Patents for Software Freedomgun-shy insurgents and the heavy weapons of IP law
This post is part of a series, Killjoy.
Patents are a natural strategic fit for software freedom activism, especially in desperation.
Free software is an insurgency: a small core of motivated hackers rebelling against the technology industry and its supporting legal regime. Like any insurgency, free software relies on leverage: tactics that transform relatively small efforts by relatively small groups into outsize subversive or corrective effects. Patents afford enormous leverage. They are the heavy weapons of intellectual property law.
To date, software freedom has relied largely on the lesser leverage of copyright. Copyright gives individual developers power over the use of original software they write, backed by the ability to sue, secure court orders, and collect substantial money damages. Individual decisions to apply copyleft licenses to software, joined by others required to do the same, by their terms, create networks of computer code under rules that organizations like the Free Software Foundation and Software Freedom Law Center can enforce against even very large corporations.
If copyright is giving everyone in your insurgency a rifle, patent is building and stocking a missile silo. Copyright covers only specific implementations. Patent applies to inventions wherever and however they’re implemented and used. In technical terms, copyright is an identity check, and patent is more like a regular expression match. One patent covers all matching implementations.
Develop a new method, approach, or optimization, and patent it. Publicize the patent as broadly as you can, creating maximum opportunity to sue others for knowing infringement, which means more money damages. Then announce a public patent grant, loosely:
I hereby grant everyone a perpetual, worldwide, non-exclusive, no-charge, royalty-free, irrevocable patent license to make, have made, use, offer to sell, sell, import, and otherwise transfer United States patent number {insert number here}, in software, so long as the complete source code of that software, in the preferred form for making changes, is made available through a freely accessible distribution system widely used for free and open source software, and licensed on the terms of the GNU Affero General Public License Version 3.0 or later.
(This is just an incomplete sketch. You’d want to say more than this.)

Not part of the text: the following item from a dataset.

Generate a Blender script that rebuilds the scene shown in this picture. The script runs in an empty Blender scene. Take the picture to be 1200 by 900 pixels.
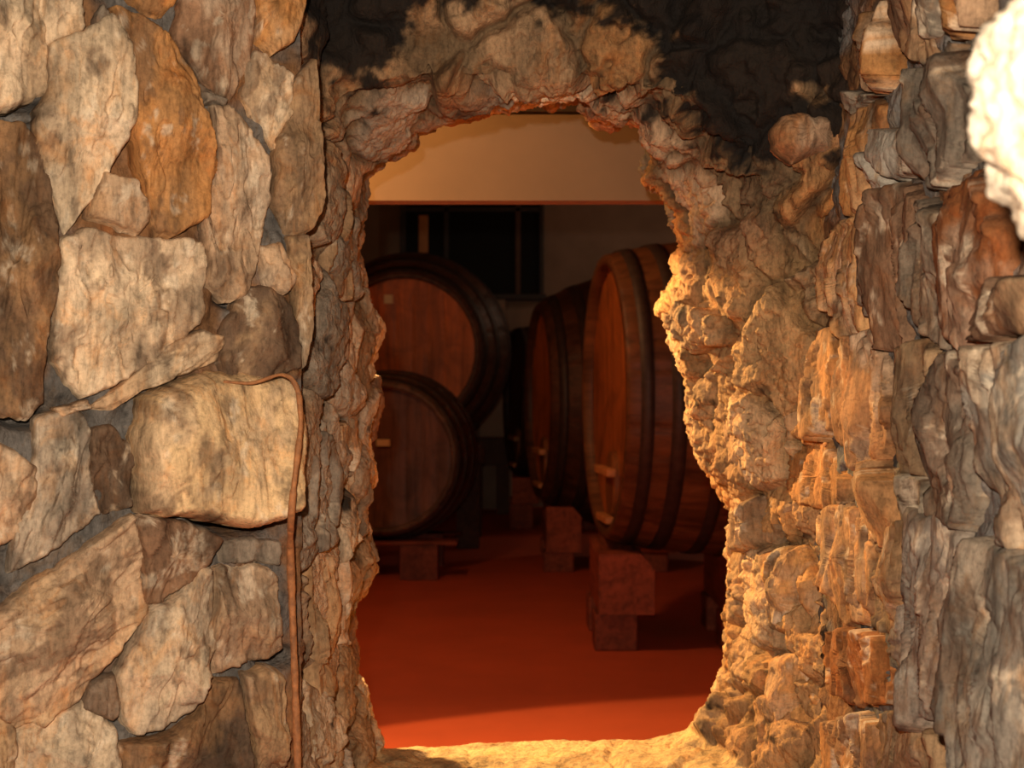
import bpy, math, random
import numpy as np
from mathutils import Vector, Matrix
random.seed(7)
C = bpy.context.scene
COL = C.collection
# ------------------------------------------------------------------ camera, world, lights, exposure
F = 1600.0; EYE = 1.3
def P(px, py, Y):
    return np.array([(px-600)/F*Y, Y, EYE+(450-py)/F*Y])
cam = bpy.data.cameras.new('camera'); camo = bpy.data.objects.new('camera', cam); COL.objects.link(camo)
camo.location = (0, 0, EYE); camo.rotation_euler = (math.pi/2, 0, 0)
cam.lens = 48; cam.sensor_width = 36; cam.clip_start = 0.05
cam.dof.use_dof = True; cam.dof.focus_distance = 2.0; cam.dof.aperture_fstop = 8.0
C.camera = camo
w = bpy.data.worlds.new('world'); C.world = w; w.use_nodes = True
w.node_tree.nodes['Background'].inputs[0].default_value = (1.0, 0.72, 0.5, 1)
w.node_tree.nodes['Background'].inputs[1].default_value = 0.035
def lamp(name, loc, energy, color, radius):
    l = bpy.data.lights.new(name, 'POINT'); l.energy = energy; l.color = color; l.shadow_soft_size = radius
    o = bpy.data.objects.new(name, l); COL.objects.link(o); o.location = loc; return o
lamp('camera_flash', (-0.045, 0.0, EYE+0.10), 142, (1.0, 0.86, 0.70), 0.014)
lamp('passage_lamp', (-0.85, 3.22, EYE+0.78), 60, (1.0, 0.52, 0.16), 0.03)
sp = bpy.data.lights.new('added_fill_spot', 'SPOT'); sp.energy = 265; sp.color = (1.0, 0.63, 0.26); sp.shadow_soft_size = 0.02  # added spot, no known fixture: brightens reveal, sill and floor strip, spares the header
sp.spot_size = math.radians(116); sp.spot_blend = .04
spo = bpy.data.objects.new('added_fill_spot', sp); COL.objects.link(spo); spo.location = (-0.66, 3.25, EYE+0.45)
spo.rotation_euler = Vector((.39, -.15, -1)).to_track_quat('-Z', 'Y').to_euler()
lamp('cellar_fill', (-0.9, 6.0, 2.6), 44, (1.0, 0.53, 0.22), 0.12)  # unseen fill added to brighten the casks
lamp('cellar_back_fill', (2.2, 12.4, 2.9), 12, (1.0, 0.72, 0.50), 0.1)  # another added fill, out of view, lifts the far wall
C.view_settings.view_transform = 'Standard'; C.view_settings.look = 'None'
C.view_settings.exposure = 0.0; C.view_settings.gamma = 1.0
C.view_settings.use_curve_mapping = False
C.render.film_transparent = False

# ------------------------------------------------------------------ numeric noise
def _hash(ix, iy, iz, s):
    h = (ix*374761393 + iy*668265263 + iz*2147483647 + s*1274126177) & 0xffffffff
    h = ((h ^ (h >> 13))*1274126177) & 0xffffffff
    h = ((h ^ (h >> 16))*2246822519) & 0xffffffff
    return ((h ^ (h >> 15)) & 0xffffff)/float(0xffffff)
def vnoise(p, s=0):
    i = np.floor(p).astype(np.int64); f = p-i
    f = f*f*f*(f*(f*6-15)+10)
    r = 0
    for dx in (0, 1):
        wx = f[:, 0] if dx else 1-f[:, 0]
        for dy in (0, 1):
            wy = f[:, 1] if dy else 1-f[:, 1]
            for dz in (0, 1):
                wz = f[:, 2] if dz else 1-f[:, 2]
                r = r + wx*wy*wz*_hash(i[:, 0]+dx, i[:, 1]+dy, i[:, 2]+dz, s)
    return r*2-1
def fbm(p, scale, octv=4, s=0, gain=0.5, ridged=False):
    r = np.zeros(len(p)); a = 1.0; k = scale; tot = 0
    for o in range(octv):
        n = vnoise(p*k+o*17.3, s+o)
        if ridged: n = 1-2*np.abs(n)
        r += a*n; tot += a; a *= gain; k *= 2.03
    return r/tot
def worley(p, s=0):
    """first and second feature distances and the id of the nearest cell"""
    i = np.floor(p).astype(np.int64)
    f1 = np.full(len(p), 9.0); f2 = np.full(len(p), 9.0); cid = np.zeros(len(p))
    for dx in (-1, 0, 1):
        for dy in (-1, 0, 1):
            for dz in (-1, 0, 1):
                a, b, c = i[:, 0]+dx, i[:, 1]+dy, i[:, 2]+dz
                q = np.stack([a+_hash(a, b, c, s+1), b+_hash(a, b, c, s+2), c+_hash(a, b, c, s+3)], 1)
                d = np.sqrt(((q-p)**2).sum(1)); idv = _hash(a, b, c, s+4)
                m = d < f1
                f2 = np.where(m, f1, np.minimum(f2, d)); cid = np.where(m, idv, cid); f1 = np.where(m, d, f1)
    return f1, f2, cid
def sstep(a, b, x):
    t = np.clip((x-a)/(b-a), 0, 1); return t*t*(3-2*t)

# ------------------------------------------------------------------ materials
def nt(name):
    m = bpy.data.materials.new(name); m.use_nodes = True
    n = m.node_tree; b = n.nodes['Principled BSDF']; return m, n, b
def N(n, t, **k):
    x = n.nodes.new(t)
    for a, v in k.items(): setattr(x, a, v)
    return x
def lin(c): return tuple(((v/255)/12.92 if v/255 <= .04045 else ((v/255+.055)/1.055)**2.4) for v in c)
def noise_node(n, vec, scale, detail=4, rough=.55, dist=0.0):
    x = N(n, 'ShaderNodeTexNoise'); x.inputs['Scale'].default_value = scale
    x.inputs['Detail'].default_value = detail; x.inputs['Roughness'].default_value = rough
    x.inputs['Distortion'].default_value = dist
    n.links.new(vec, x.inputs['Vector']); return x.outputs['Fac']
def ramp(n, fac, stops):
    r = N(n, 'ShaderNodeValToRGB'); e = r.color_ramp.elements
    while len(e) < len(stops): e.new(0.5)
    for i, (p, c) in enumerate(stops):
        e[i].position = p; e[i].color = (c, c, c, 1) if not isinstance(c, tuple) else (*c, 1)
    n.links.new(fac, r.inputs[0]); return r.outputs[0]
def mix(n, fac, a, b, mode='MIX'):
    m = N(n, 'ShaderNodeMix', data_type='RGBA', blend_type=mode)
    for sock, v in ((m.inputs[0], fac), (m.inputs[6], a), (m.inputs[7], b)):
        if hasattr(v, 'links'): n.links.new(v, sock)
        elif isinstance(v, (int, float)): sock.default_value = v
        else: sock.default_value = (*v, 1) if len(v) == 3 else v
    return m.outputs[2]
def mapping(n, vec, scale):
    m = N(n, 'ShaderNodeMapping'); m.inputs['Scale'].default_value = scale
    n.links.new(vec, m.inputs['Vector']); return m.outputs[0]

def rock_material(name, fine=1.0, scl=38):
    m, n, b = nt(name)
    tc = N(n, 'ShaderNodeTexCoord').outputs['Object']
    at = N(n, 'ShaderNodeAttribute', attribute_name='tint').outputs['Color']
    so = N(n, 'ShaderNodeAttribute', attribute_name='dark_mask').outputs['Fac']
    st = mapping(n, tc, (1.6, 1.6, .55))
    big = noise_node(n, st, 9, 5, .6, .6)
    c = mix(n, 1.0, at, ramp(n, big, [(.30, .42), (.5, 1.0), (.70, 1.35)]), 'MULTIPLY')
    # ochre and rust staining
    o = noise_node(n, mapping(n, tc, (1.5, 1.5, .8)), 13, 6, .65, 1.0)
    c = mix(n, ramp(n, o, [(.52, 0.0), (.68, .62)]), c, mix(n, 1.0, c, (1.12, .78, .48), 'MULTIPLY'))
    # grey film
    g = noise_node(n, mapping(n, tc, (1.1, 1.1, .7)), 21, 6, .6, .5)
    c = mix(n, ramp(n, g, [(.55, 0.0), (.72, .5)]), c, mix(n, 1.0, c, (.78, .80, .82), 'MULTIPLY'))
    # streaks and dark specks
    f = noise_node(n, mapping(n, tc, (3, 3, .7)), 45, 5, .65)
    c = mix(n, .75, c, mix(n, 1.0, c, ramp(n, f, [(.32, .5), (.5, 1.0), (.7, 1.2)]), 'MULTIPLY'))
    d = noise_node(n, tc, 150, 5, .7)
    c = mix(n, .7, c, mix(n, 1.0, c, ramp(n, d, [(.3, .55), (.5, 1.0), (.72, 1.25)]), 'MULTIPLY'))
    c = mix(n, so, c, lin((19, 15, 13)))
    n.links.new(c, b.inputs['Base Color'])
    b.inputs['Roughness'].default_value = .82; b.inputs['Specular IOR Level'].default_value = .25
    h1 = noise_node(n, mapping(n, tc, (1.6, 1.6, .8)), scl, 8, .6, .4)
    h2 = noise_node(n, tc, 210, 5, .65)
    a = N(n, 'ShaderNodeMath', operation='MULTIPLY_ADD'); a.inputs[1].default_value = .22
    n.links.new(h2, a.inputs[0]); n.links.new(h1, a.inputs[2])
    bp = N(n, 'ShaderNodeBump'); bp.inputs['Strength'].default_value = .6*fine; bp.inputs['Distance'].default_value = .018
    n.links.new(a.outputs[0], bp.inputs['Height']); n.links.new(bp.outputs[0], b.inputs['Normal'])
    return m
M_ROCK = rock_material('split_stone', .55, 26)
M_RUBBLE = rock_material('rubble_stone', 1.0)

def wood_material(name, grain_axis, rough=.55, bump=.3, spec=.3):
    m, n, b = nt(name)
    tc = N(n, 'ShaderNodeTexCoord').outputs['Object']
    at = N(n, 'ShaderNodeAttribute', attribute_name='tint').outputs['Color']
    s = [28, 28, 28]; s[grain_axis] = 2.0
    g = noise_node(n, mapping(n, tc, tuple(s)), 1.0, 6, .65, .6)
    c = mix(n, 1.0, at, ramp(n, g, [(.3, .45), (.52, 1.0), (.72, 1.3)]), 'MULTIPLY')
    p = noise_node(n, tc, 4.5, 5, .6, .8)
    c = mix(n, 1.0, c, ramp(n, p, [(.3, .6), (.55, 1.05), (.75, 1.2)]), 'MULTIPLY')
    n.links.new(c, b.inputs['Base Color'])
    b.inputs['Roughness'].default_value = rough; b.inputs['Specular IOR Level'].default_value = spec
    bp = N(n, 'ShaderNodeBump'); bp.inputs['Strength'].default_value = bump; bp.inputs['Distance'].default_value = .01
    n.links.new(g, bp.inputs['Height']); n.links.new(bp.outputs[0], b.inputs['Normal'])
    return m
M_STAVE = wood_material('oak_stave', 0, .5)
M_HEAD = wood_material('oak_head', 2, .45)
M_BEAM = wood_material('beam_wood', 1, .7, .4)
M_BEAMX = wood_material('plank_wood', 0, .7, .4)

def simple(name, col, rough=.7, metal=0.0, var=.25, scale=20, bump=.2, dist=.004):
    m, n, b = nt(name)
    tc = N(n, 'ShaderNodeTexCoord').outputs['Object']
    f = noise_node(n, tc, scale, 6, .6)
    c = mix(n, 1.0, lin(col), ramp(n, f, [(.3, 1-var), (.7, 1+var)]), 'MULTIPLY')
    n.links.new(c, b.inputs['Base Color']); b.inputs['Roughness'].default_value = rough
    b.inputs['Metallic'].default_value = metal
    bp = N(n, 'ShaderNodeBump'); bp.inputs['Strength'].default_value = bump; bp.inputs['Distance'].default_value = dist
    n.links.new(f, bp.inputs['Height']); n.links.new(bp.outputs[0], b.inputs['Normal'])
    return m
M_PLASTER = simple('tan_plaster', (118, 96, 76), .9, 0, .06, 6, .15)
M_CELLAR = simple('cellar_plaster', (150, 122, 102), .9, 0, .15, 3, .2)
M_DARKWALL = simple('dark_soffit', (92, 60, 44), .9, 0, .2, 6)
M_FLOOR = simple('red_floor', (206, 88, 48), .65, 0, .08, 2.5, .08)
M_IRON = simple('hoop_iron', (62, 46, 38), .55, .35, .35, 30)
M_BLACK = simple('black_glass', (12, 10, 9), .5, 0, .1, 4, 0)
M_BLACK.node_tree.nodes['Principled BSDF'].inputs['Specular IOR Level'].default_value = .12
M_FRAME = simple('dark_frame', (52, 40, 34), .6, 0, .2, 12)
M_RUST = simple('rusty_iron', (160, 102, 58), .75, 0, .45, 90, .6, .003)
M_PALEWOOD = simple('pale_board', (196, 128, 72), .6, 0, .2, 12)
M_PAPER = simple('label_paper', (225, 190, 140), .6, 0, .05, 20)
M_BRASS = simple('brass', (200, 150, 80), .35, .8, .1, 20)
M_BENCH = simple('bench_board', (96, 66, 48), .75, 0, .2, 10)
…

If you find out about a company using the patented invention in closed or proprietary software, hire a law firm on contingency to secure a court order to make them stop, and to earn as much in money damages as possible, to pay their own bill.
Compared to copyrights, patents are more difficult to acquire. Copyright applies to code as soon as it’s written, as long as it’s minimally creative, without any legal formality. To secure a patent, you have to keep your invention a secret, apply to the national patent office within a deadline, describe your invention in the prescribed format, and work your way through an administrative procedure designed to prevent you from patenting anything that’s obvious or already known. Infamously, this system is not exactly 100% accurate, allowing many patents that would fail this standard if patent examiners had the time and resources to research properly. The system moves slowly.
Hiring a professional patent attorney to prepare, file, and “prosecute” a patent application for you can cost significant money, on the order of a new car. But the United States Patent and Trademark Office also allows inventors to file on their own, without professional help, and provides some limited assistance for those doing so. Inventor-filed patents tend to be of lesser strategic rigor and legal quality than professionally drafted patents. But diligently inventor-prosecuted patents can nonetheless be lethal weapons.
In any event, as many companies have learned from dealing with “patent trolls”, the sky-high cost of defending a patent suit itself creates leverage. Many companies pay settlements to holders of even fairly dubious patents, to avoid the costs of arguing they’re invalid, and disclosing the possibility of disruptive injunctions and sky-high damages to investors. In that game, release as free software could likewise serve as a quick and relatively cheap out.
As a matter of philosophical proclivity, software freedom advocates recoil from legal mechanisms that exert power over software. In their perfect, free-software world, such weapons wouldn’t exist, and no one would live in fear of them. But power over software is precisely what software freedom activists need to influence the software business. Every weapon that industry utilizes to restrict software freedom has to be assessed for its potential to be turned back on the industry, and used as as weapon to promote software freedom, instead.